# START OF Data excerpt

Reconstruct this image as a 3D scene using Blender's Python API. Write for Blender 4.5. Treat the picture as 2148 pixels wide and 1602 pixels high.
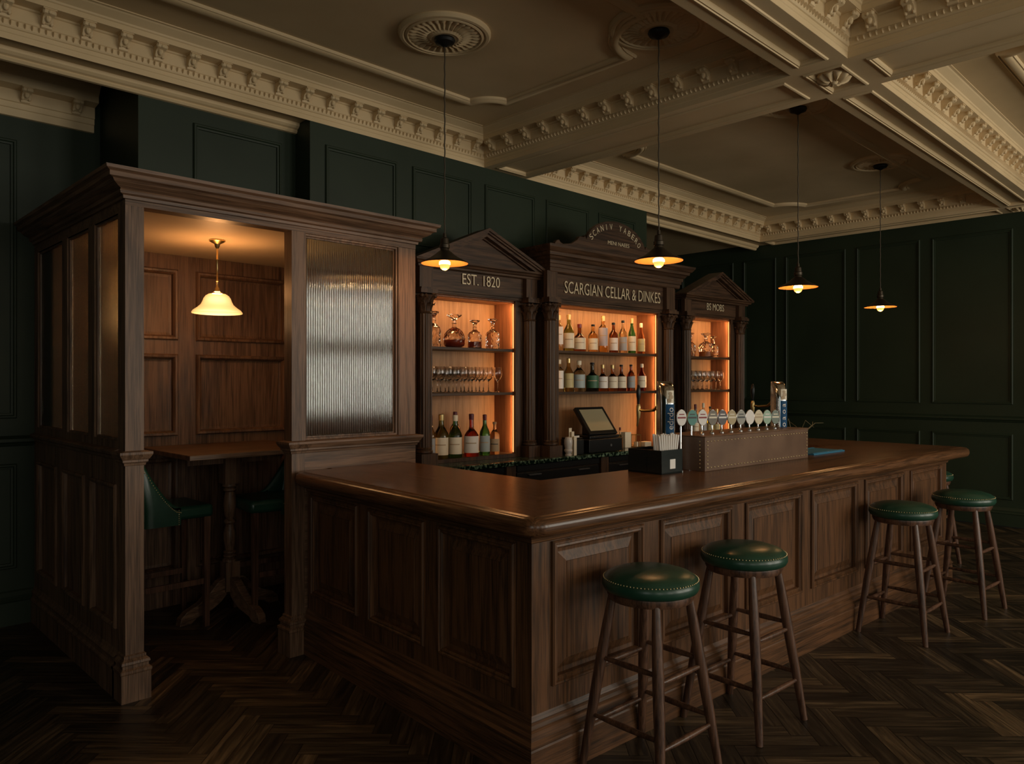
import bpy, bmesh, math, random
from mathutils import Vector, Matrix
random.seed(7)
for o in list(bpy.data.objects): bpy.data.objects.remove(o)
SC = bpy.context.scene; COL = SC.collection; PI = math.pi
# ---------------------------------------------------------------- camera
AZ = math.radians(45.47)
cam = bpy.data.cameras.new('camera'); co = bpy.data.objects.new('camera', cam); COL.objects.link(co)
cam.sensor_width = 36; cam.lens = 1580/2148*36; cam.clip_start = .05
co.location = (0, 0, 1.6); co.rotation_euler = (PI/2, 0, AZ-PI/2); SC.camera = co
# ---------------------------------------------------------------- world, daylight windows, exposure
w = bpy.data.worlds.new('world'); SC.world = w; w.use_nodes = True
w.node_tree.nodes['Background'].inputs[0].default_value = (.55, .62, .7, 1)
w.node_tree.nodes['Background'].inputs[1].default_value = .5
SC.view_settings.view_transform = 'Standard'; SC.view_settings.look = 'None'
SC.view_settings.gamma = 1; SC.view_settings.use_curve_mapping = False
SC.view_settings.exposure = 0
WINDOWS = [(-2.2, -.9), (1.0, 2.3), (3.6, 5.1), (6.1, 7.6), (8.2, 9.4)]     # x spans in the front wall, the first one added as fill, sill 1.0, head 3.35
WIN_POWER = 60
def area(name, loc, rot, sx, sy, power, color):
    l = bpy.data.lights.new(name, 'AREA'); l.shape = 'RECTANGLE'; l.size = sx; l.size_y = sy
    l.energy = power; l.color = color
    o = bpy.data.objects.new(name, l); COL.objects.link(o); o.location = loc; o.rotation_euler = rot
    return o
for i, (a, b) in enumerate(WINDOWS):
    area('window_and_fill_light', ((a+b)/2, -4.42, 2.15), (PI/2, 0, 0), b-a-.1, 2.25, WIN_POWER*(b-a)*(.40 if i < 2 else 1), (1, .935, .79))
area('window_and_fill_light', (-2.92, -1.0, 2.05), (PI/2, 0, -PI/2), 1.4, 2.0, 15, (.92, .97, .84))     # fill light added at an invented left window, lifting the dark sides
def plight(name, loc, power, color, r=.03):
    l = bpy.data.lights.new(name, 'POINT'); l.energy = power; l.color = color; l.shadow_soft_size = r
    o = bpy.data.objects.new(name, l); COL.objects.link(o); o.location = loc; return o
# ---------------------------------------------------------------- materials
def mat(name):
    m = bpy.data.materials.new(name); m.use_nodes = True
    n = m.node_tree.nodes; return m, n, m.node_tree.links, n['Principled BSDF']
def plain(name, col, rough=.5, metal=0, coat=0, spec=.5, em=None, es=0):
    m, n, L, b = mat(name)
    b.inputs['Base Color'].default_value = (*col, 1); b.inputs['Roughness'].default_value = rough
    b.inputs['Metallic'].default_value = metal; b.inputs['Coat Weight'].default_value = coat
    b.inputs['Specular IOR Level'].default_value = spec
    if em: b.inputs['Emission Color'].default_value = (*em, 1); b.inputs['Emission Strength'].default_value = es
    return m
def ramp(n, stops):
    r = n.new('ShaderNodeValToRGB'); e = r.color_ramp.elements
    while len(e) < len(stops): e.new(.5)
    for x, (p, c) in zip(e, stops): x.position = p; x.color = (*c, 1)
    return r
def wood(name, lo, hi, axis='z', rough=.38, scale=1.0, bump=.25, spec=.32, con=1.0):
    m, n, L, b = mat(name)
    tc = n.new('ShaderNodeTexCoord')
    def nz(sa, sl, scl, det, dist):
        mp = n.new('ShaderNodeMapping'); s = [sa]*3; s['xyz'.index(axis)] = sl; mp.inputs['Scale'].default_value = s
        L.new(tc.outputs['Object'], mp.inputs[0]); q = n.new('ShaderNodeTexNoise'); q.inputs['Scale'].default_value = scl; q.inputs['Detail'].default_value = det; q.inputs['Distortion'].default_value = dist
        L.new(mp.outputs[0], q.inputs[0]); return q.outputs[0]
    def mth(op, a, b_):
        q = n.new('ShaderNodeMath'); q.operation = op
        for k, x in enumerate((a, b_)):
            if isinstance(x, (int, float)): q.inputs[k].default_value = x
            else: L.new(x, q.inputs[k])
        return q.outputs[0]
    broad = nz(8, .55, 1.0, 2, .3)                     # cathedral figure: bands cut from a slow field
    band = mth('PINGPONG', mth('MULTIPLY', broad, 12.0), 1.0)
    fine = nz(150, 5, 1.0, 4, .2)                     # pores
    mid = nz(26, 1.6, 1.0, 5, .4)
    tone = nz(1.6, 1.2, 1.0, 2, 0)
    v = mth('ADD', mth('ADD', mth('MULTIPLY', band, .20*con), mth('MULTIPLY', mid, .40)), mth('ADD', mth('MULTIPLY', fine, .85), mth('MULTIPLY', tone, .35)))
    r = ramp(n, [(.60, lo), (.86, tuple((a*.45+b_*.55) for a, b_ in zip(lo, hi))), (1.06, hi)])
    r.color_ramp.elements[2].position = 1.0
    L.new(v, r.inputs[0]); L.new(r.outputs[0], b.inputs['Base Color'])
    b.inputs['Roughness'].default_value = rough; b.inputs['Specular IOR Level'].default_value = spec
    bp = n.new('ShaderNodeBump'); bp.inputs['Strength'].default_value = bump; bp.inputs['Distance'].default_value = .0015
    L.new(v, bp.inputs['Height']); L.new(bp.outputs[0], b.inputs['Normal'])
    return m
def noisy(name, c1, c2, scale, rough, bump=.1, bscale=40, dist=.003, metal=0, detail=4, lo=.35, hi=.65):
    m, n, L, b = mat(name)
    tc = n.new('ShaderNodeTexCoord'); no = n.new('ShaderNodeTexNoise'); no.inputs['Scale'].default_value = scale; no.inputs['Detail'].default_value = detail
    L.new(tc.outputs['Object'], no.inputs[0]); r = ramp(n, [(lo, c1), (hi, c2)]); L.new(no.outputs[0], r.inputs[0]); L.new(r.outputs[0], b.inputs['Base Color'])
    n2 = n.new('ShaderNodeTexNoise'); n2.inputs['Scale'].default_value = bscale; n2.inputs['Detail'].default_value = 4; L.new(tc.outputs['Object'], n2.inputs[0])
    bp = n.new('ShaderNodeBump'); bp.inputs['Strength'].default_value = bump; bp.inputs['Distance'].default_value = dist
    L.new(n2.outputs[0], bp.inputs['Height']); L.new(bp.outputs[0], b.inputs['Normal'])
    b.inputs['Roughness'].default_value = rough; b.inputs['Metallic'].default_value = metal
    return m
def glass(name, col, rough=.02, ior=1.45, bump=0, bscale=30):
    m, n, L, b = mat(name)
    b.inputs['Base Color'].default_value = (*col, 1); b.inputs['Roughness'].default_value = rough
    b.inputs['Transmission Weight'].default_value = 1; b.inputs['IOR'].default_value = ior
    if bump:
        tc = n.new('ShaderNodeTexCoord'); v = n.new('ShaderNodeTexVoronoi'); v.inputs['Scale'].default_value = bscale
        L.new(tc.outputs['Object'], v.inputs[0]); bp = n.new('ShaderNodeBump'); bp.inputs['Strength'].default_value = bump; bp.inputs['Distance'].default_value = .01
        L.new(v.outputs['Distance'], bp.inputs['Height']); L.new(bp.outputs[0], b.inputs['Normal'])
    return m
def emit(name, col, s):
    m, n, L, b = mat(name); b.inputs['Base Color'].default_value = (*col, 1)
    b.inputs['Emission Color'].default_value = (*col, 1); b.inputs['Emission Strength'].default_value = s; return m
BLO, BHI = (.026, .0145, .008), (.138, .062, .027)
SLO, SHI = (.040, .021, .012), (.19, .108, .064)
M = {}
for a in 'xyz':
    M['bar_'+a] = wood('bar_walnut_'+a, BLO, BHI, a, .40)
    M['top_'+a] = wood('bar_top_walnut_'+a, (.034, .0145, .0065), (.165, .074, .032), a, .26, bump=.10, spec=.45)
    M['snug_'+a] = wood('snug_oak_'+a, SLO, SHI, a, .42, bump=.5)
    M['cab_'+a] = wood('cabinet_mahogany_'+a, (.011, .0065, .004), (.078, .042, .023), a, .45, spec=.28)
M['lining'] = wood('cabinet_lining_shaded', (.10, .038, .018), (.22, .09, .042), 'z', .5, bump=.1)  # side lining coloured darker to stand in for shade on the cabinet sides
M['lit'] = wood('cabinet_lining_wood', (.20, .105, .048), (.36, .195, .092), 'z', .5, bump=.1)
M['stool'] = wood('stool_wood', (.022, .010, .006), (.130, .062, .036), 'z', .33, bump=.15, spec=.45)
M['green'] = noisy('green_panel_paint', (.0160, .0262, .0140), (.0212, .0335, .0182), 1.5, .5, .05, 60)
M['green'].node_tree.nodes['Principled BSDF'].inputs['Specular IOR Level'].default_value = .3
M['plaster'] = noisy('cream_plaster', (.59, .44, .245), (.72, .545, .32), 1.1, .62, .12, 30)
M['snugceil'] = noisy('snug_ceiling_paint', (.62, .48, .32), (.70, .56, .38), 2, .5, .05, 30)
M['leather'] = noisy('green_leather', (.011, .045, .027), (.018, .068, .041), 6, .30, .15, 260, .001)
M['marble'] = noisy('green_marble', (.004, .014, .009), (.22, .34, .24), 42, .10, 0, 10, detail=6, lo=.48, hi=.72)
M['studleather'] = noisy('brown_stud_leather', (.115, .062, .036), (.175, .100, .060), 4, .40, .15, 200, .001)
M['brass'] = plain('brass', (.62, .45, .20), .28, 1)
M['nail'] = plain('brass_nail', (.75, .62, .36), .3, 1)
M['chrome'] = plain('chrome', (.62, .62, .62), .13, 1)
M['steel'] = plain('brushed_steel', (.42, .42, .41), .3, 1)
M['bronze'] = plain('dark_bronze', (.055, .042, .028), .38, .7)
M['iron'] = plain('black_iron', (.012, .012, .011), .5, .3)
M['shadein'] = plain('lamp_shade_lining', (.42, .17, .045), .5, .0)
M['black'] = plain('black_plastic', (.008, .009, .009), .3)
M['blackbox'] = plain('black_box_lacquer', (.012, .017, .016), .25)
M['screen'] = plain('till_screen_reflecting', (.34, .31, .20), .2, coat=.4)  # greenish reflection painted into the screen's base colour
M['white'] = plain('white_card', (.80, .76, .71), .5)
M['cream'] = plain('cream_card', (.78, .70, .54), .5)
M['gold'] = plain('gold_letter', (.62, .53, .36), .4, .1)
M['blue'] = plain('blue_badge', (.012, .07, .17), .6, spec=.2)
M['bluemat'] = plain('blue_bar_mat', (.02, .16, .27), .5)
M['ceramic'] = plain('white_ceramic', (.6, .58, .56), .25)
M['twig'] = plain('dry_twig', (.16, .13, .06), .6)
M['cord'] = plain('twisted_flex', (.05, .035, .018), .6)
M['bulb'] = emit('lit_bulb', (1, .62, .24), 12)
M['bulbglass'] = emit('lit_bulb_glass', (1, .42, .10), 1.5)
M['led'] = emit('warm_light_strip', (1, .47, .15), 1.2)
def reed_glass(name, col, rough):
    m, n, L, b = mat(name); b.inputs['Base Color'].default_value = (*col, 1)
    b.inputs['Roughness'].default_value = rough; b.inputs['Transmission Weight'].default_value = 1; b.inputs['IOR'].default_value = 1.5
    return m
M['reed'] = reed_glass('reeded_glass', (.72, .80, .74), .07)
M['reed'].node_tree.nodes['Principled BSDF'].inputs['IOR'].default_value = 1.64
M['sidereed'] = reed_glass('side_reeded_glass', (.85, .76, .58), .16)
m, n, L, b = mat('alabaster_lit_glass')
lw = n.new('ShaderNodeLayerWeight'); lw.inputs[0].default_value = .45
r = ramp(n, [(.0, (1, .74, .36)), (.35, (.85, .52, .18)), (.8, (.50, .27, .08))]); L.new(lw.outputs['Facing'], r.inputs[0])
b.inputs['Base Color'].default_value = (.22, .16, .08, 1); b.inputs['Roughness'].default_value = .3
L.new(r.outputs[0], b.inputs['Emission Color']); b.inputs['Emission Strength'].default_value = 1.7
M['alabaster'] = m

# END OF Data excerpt

* **The exercise**:
Copy every single line of the material above that holds "scene".

* **Exercise output**:
Reconstruct this image as a 3D scene using Blender's Python API. Write for Blender 4.5. Treat the picture as 2148 pixels wide and 1602 pixels high.
SC = bpy.context.scene; COL = SC.collection; PI = math.pi